Tag: Otsus dicabut

  • Mahasiswa Dukung Jokowi Hapus Otsus Papua

    Tolak Otsus Mnta Referendum
    Spanduk bertuliskan kegagalan Otsus Papua, yang diusung warga, saat berdemo di Kantor MRP, beberapa waktu lalu.(Ist.)

    Jayapura, Jubi – Wacana Presiden Joko Widodo untuk menghapus Otonomi Khusus (Otsus) mendapat penolakan keras dari Gubernur Papua, Lukas Enembe dan Majelis Rakyat Papua (MRP). Namun, mahasiswa Papua berpendapat lain.

    Mahasiswa justru mendukung wacana Presiden Joko Widodo menghapus UU. No. 21 Tahun 2001 tentang Otonomi Khusus bagi Papua.

    Leo Himan, ketua Majelis Permusyawaratan Mahasiswa (MPM) Universitas Cenderawasih mengatakan, sangat menyetujui rencana Presiden Jokowi. Karena, selama Otsus ada hingga hari ini, tidak pernah membawa perubahan bagi masyarakat Papua.
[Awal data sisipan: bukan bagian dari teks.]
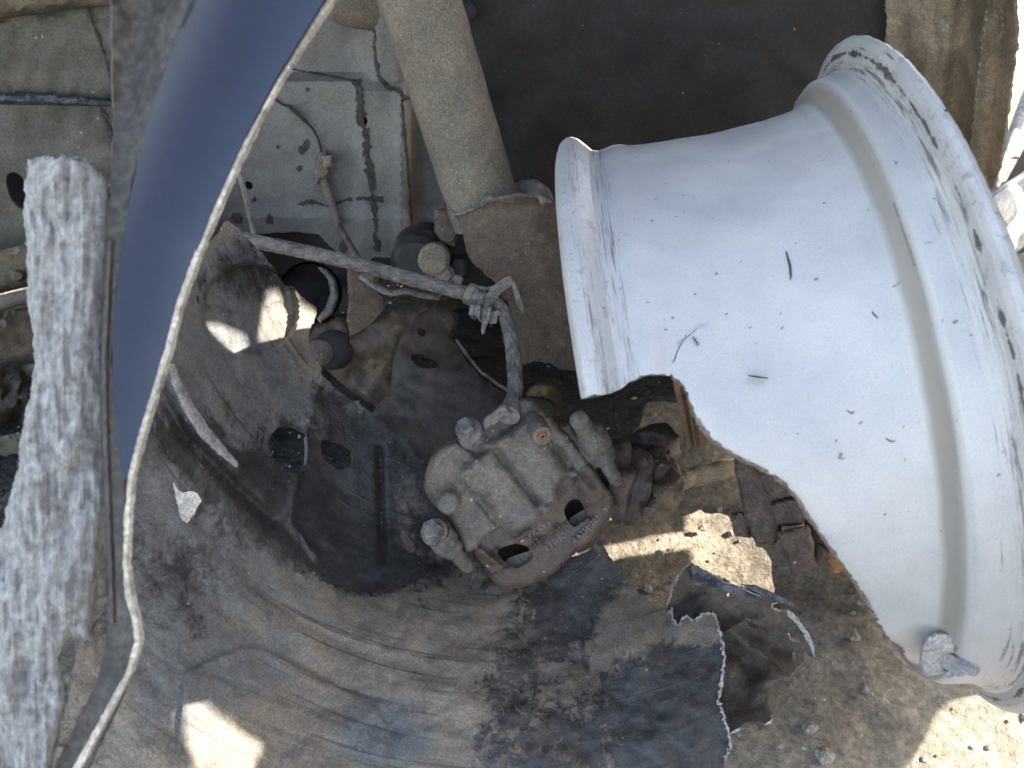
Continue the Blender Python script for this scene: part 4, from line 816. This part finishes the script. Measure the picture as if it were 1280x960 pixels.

    “Saya selaku pimpinan mahasiswa senang sekali dan setuju (Penghapusan Otsus Papua), karena Otsus tidak pernah berpihak pada rakyat. Tetapi jika Jokowi mau hapus Otsus, solusinya harus ada.”

    kata Himan.

    Dan solusi yang tepat untuk orang Papua adalah memberikan ruang kepada orang Papua untuk menentukan nasibnya sendiri. “Solusi yang kami tawarkan adalah merdeka harga mati untuk Papua,” tegas Himan kepada Jubi (28/11).

    Aktivis Gempar, Selphy Yeimo mengutarakan hal yang sama.
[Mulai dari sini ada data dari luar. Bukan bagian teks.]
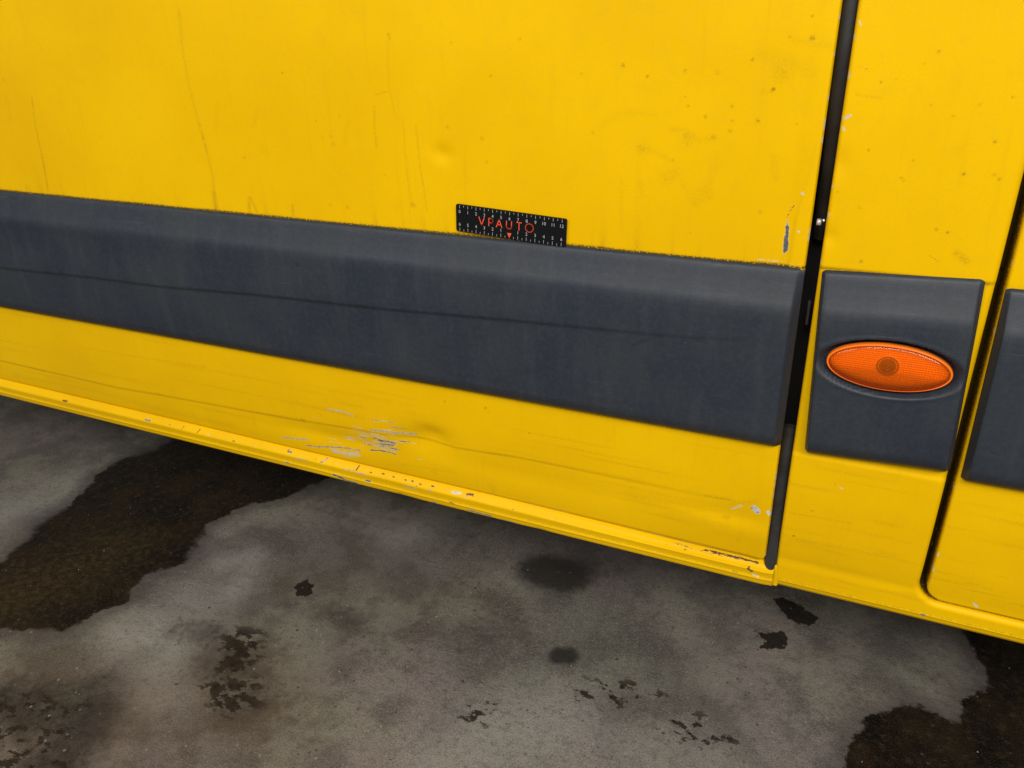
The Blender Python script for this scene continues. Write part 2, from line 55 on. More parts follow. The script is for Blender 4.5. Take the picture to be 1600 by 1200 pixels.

    “Jika hendak menghapus Otsus ya dihapus saja. 12 tahun UU No. 21/2001 tidak berjalan sama sekali. Selama ini Otsus itu diaplikasikan dalam bentuk uang saja. Sehingga hasilnya hanya dinikmati oleh kaum elit politik. Sementara, kehidupan masyarakat dibawah tidak pernah merasakan kesejahteraan dari otsus itu,”

    katanya melalui telepon selularnya kepada Jubi (28/11) dari Wamena.

    Lanjut Yeimo, “Jadi kalau pemerintahan baru mau menghapus Otsus untuk Papua. Saya dengan tegas katakan, hapus saja. Karena tidak ada artinya untuk orang Papua dan solusinya berikan kebebasan penuh bagi bangsa Papua Barat,”

    Selain itu, hal senada diungkapkan oleh Frans Takimai, mahasiswa Stikom Muhammadiyah Jayapura. Ia berpendapat, sudah sewajarnya Presiden memikirkan untuk memecahkan kevakuman jalannya Otsus selama 12 tahun terakhir.

    “Sebaiknya Otsus dihapus saja. Karena, Otsus tidak memberikan perubahan pada tataran hidup orang Papua. Karena hasil Otsus itu dinikmati oleh para elit politik Papua,”

    ujarnya di Abepura. (Arnold Belau)

    Sumber: Penulis : Arnold Belau on November 29, 2014 at 18:19:49 WP, TJ

  • Jangan Terpancing Isu Otsus Dihapuskan

    JAYAPURA — Pemerintah Pusat dan Pemerintah Daerah Papua, masing-masing Presiden, DPR RI, Gubernur, DPRP, MRP, Bupati/Walikota, DPRD Kabupaten/Kota kembali diusulkan untuk duduk bersama seluruh pemangku kepentingan (stake holders) untuk melakukan evaluasi Otsus.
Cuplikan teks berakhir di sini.